> _Required task_: Begin the copy with the line that contains "Write the three.js" and end it with the line that contains "RectAreaLightUniformsLib.init();". Print these lines exactly and omit all pictures.

> _Information supplied_:
·····
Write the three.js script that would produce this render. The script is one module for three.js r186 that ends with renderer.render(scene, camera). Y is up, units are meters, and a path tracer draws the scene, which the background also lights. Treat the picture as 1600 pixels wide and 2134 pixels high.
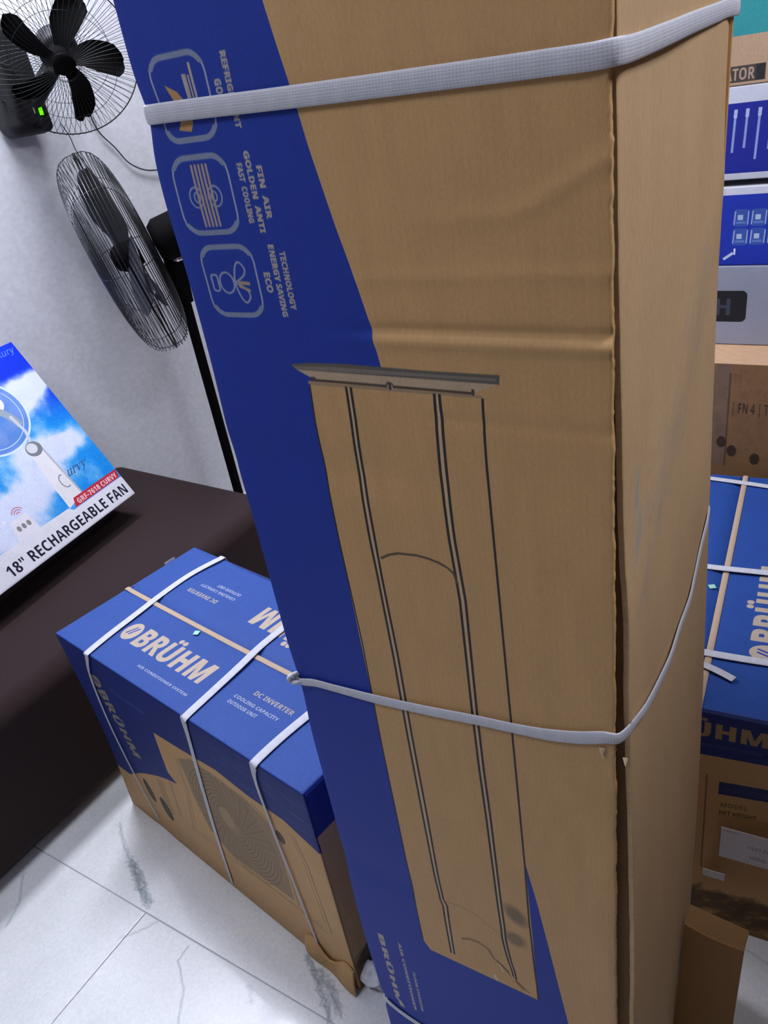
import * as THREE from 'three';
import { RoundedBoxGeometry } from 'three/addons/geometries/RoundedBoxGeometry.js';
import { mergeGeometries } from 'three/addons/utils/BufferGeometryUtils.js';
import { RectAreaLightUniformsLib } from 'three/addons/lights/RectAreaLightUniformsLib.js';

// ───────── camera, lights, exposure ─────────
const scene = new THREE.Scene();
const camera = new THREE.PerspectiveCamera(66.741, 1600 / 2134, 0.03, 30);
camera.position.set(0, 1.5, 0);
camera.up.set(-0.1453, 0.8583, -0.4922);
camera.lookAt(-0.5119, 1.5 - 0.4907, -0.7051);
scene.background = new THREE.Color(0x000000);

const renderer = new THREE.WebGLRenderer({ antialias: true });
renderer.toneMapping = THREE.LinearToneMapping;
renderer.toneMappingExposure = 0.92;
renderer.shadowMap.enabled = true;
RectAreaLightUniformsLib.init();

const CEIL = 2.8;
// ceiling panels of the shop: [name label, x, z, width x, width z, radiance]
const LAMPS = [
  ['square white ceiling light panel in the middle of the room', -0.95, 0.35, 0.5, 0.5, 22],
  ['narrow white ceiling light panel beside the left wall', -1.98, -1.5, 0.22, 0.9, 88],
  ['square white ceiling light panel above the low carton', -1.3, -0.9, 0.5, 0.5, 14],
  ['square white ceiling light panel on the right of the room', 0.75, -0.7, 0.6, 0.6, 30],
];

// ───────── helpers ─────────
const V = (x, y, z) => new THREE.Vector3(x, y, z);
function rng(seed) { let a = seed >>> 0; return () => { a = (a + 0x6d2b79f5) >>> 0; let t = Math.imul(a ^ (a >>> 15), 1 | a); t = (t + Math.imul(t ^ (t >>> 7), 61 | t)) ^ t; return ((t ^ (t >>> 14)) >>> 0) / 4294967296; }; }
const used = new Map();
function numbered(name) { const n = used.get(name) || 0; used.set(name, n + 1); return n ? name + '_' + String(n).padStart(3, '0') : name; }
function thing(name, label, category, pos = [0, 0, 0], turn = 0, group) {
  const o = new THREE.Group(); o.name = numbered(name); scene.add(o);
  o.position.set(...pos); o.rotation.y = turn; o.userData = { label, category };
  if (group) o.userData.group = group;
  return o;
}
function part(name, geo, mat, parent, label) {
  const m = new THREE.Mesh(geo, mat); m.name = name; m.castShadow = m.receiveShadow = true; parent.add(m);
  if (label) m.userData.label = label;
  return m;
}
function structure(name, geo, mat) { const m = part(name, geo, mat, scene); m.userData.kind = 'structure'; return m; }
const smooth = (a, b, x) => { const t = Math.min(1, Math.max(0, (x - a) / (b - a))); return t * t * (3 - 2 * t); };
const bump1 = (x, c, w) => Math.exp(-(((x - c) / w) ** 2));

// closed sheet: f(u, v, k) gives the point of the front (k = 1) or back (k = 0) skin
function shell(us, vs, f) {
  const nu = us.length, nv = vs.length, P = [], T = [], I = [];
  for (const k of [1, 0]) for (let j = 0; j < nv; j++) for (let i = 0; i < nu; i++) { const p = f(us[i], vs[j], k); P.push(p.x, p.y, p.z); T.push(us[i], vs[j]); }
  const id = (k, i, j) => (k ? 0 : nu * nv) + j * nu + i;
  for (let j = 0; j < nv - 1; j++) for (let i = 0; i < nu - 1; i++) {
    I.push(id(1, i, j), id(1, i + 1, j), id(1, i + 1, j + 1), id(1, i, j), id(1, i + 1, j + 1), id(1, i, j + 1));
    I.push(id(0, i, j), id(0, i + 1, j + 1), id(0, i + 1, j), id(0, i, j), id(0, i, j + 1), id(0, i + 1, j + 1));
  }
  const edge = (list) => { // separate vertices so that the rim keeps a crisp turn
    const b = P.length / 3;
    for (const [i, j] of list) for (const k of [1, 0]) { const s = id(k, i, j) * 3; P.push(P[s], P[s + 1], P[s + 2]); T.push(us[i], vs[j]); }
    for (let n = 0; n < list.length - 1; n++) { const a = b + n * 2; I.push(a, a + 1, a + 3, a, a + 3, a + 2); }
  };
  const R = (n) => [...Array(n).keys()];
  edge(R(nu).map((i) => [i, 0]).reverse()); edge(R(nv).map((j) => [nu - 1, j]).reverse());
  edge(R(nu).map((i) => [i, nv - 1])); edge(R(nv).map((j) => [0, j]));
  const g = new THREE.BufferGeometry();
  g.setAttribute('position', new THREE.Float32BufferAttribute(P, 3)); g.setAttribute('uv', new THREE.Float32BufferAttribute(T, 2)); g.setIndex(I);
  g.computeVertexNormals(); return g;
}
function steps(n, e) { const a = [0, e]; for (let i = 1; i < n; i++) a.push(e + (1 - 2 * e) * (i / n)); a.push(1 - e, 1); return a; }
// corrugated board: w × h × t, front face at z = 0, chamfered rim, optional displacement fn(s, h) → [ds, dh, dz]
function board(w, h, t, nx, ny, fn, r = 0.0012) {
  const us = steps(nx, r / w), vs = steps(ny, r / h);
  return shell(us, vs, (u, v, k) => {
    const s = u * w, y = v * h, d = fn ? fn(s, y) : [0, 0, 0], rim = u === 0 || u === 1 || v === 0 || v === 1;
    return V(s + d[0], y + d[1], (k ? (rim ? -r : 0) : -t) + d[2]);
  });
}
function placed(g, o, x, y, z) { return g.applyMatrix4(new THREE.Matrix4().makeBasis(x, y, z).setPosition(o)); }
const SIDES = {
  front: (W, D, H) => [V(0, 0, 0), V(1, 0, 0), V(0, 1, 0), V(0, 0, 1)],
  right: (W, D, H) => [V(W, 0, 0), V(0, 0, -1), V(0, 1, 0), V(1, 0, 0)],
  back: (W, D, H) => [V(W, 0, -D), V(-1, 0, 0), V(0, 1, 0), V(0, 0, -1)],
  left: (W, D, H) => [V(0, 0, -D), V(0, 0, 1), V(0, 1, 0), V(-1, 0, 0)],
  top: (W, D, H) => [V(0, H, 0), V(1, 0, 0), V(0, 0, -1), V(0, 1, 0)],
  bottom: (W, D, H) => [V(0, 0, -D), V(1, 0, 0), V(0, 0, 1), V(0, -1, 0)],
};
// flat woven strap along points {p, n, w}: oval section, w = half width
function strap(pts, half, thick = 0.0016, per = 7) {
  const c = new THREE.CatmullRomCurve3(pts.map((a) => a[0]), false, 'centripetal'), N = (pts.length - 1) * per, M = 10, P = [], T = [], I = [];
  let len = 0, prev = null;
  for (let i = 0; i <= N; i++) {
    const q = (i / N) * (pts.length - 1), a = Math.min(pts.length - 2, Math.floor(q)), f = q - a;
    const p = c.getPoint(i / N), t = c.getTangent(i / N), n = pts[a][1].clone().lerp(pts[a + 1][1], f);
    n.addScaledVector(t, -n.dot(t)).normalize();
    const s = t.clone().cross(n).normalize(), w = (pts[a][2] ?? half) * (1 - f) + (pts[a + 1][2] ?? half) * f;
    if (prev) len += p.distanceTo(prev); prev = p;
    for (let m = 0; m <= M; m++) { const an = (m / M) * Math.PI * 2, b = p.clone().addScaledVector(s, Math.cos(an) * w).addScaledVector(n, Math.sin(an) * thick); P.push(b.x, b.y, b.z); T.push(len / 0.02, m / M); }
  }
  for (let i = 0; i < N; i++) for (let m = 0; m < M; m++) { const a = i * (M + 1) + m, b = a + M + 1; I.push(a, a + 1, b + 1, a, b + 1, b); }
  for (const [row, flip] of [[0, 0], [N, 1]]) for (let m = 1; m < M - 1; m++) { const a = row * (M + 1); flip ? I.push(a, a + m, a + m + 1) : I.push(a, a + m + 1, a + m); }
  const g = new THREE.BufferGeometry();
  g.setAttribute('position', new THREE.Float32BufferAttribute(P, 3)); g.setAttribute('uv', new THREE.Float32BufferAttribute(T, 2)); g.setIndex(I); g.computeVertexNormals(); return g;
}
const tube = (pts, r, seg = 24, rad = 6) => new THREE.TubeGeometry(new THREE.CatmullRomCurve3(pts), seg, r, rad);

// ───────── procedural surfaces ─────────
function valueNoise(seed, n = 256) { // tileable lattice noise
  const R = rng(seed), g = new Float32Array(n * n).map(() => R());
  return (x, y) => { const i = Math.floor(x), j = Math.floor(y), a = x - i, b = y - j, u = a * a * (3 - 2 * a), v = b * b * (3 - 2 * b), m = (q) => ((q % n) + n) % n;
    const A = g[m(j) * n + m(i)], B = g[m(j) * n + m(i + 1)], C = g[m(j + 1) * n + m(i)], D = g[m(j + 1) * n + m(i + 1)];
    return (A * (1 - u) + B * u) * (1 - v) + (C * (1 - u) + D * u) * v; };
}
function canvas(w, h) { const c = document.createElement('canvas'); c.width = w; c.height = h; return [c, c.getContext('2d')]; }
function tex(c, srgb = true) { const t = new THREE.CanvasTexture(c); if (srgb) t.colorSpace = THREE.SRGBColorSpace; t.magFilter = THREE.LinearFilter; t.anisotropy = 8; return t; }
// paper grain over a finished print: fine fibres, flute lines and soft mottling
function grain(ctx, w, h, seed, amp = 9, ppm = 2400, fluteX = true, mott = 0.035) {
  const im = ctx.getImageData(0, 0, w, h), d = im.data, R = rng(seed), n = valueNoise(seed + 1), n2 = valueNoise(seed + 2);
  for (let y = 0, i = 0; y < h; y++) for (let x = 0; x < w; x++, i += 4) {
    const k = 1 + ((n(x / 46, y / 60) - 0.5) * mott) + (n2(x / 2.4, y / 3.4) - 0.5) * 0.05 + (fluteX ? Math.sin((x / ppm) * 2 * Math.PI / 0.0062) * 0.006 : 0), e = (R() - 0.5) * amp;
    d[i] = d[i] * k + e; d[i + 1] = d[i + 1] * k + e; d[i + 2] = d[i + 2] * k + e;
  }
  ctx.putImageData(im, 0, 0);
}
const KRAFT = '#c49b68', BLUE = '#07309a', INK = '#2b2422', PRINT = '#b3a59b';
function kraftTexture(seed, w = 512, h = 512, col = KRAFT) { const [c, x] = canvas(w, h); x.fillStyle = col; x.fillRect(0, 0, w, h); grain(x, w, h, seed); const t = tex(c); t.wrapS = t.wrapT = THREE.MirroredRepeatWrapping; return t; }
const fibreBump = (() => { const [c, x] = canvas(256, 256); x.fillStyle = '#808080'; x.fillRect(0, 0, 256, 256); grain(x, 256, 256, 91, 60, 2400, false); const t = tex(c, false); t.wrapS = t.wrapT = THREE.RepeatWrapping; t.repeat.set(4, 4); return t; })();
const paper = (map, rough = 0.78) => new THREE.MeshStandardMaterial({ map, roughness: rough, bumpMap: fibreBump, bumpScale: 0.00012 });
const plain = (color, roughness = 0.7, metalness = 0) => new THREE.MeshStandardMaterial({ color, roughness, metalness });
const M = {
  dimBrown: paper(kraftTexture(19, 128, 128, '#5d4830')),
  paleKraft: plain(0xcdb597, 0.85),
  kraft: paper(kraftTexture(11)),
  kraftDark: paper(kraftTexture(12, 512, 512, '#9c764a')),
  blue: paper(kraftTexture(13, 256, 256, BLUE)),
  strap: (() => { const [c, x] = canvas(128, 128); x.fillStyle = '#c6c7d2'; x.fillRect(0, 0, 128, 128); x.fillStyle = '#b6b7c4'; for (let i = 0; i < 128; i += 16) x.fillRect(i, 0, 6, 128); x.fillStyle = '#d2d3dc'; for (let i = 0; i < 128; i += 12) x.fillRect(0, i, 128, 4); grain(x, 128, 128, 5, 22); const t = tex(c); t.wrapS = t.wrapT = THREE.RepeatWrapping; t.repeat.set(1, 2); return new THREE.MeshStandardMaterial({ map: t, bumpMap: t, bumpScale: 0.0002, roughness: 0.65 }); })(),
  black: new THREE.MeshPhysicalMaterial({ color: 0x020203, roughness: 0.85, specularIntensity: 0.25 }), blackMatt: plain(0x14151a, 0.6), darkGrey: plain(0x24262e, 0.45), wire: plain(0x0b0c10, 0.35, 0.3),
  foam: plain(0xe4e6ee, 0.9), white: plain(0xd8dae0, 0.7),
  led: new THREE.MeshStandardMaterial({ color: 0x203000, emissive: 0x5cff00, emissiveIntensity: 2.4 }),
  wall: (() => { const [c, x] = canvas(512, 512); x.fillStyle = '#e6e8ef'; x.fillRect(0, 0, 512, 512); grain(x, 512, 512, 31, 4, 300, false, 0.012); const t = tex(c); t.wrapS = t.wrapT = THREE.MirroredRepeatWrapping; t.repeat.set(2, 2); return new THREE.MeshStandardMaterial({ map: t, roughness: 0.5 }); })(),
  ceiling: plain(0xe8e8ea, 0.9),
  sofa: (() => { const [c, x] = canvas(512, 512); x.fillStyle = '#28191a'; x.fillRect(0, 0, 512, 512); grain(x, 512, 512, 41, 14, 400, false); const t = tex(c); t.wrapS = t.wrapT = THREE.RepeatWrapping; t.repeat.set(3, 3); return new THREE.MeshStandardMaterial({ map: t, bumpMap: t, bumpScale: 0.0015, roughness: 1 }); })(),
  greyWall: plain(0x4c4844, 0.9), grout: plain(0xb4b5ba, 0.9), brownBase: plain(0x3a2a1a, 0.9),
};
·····
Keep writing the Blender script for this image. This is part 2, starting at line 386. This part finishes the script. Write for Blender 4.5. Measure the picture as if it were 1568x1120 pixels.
·····
> _Task result_:
Write the three.js script that would produce this render. The script is one module for three.js r186 that ends with renderer.render(scene, camera). Y is up, units are meters, and a path tracer draws the scene, which the background also lights. Treat the picture as 1600 pixels wide and 2134 pixels high.
import * as THREE from 'three';
import { RoundedBoxGeometry } from 'three/addons/geometries/RoundedBoxGeometry.js';
import { mergeGeometries } from 'three/addons/utils/BufferGeometryUtils.js';
import { RectAreaLightUniformsLib } from 'three/addons/lights/RectAreaLightUniformsLib.js';

// ───────── camera, lights, exposure ─────────
const scene = new THREE.Scene();
const camera = new THREE.PerspectiveCamera(66.741, 1600 / 2134, 0.03, 30);
camera.position.set(0, 1.5, 0);
camera.up.set(-0.1453, 0.8583, -0.4922);
camera.lookAt(-0.5119, 1.5 - 0.4907, -0.7051);
scene.background = new THREE.Color(0x000000);

const renderer = new THREE.WebGLRenderer({ antialias: true });
renderer.toneMapping = THREE.LinearToneMapping;
renderer.toneMappingExposure = 0.92;
renderer.shadowMap.enabled = true;
RectAreaLightUniformsLib.init();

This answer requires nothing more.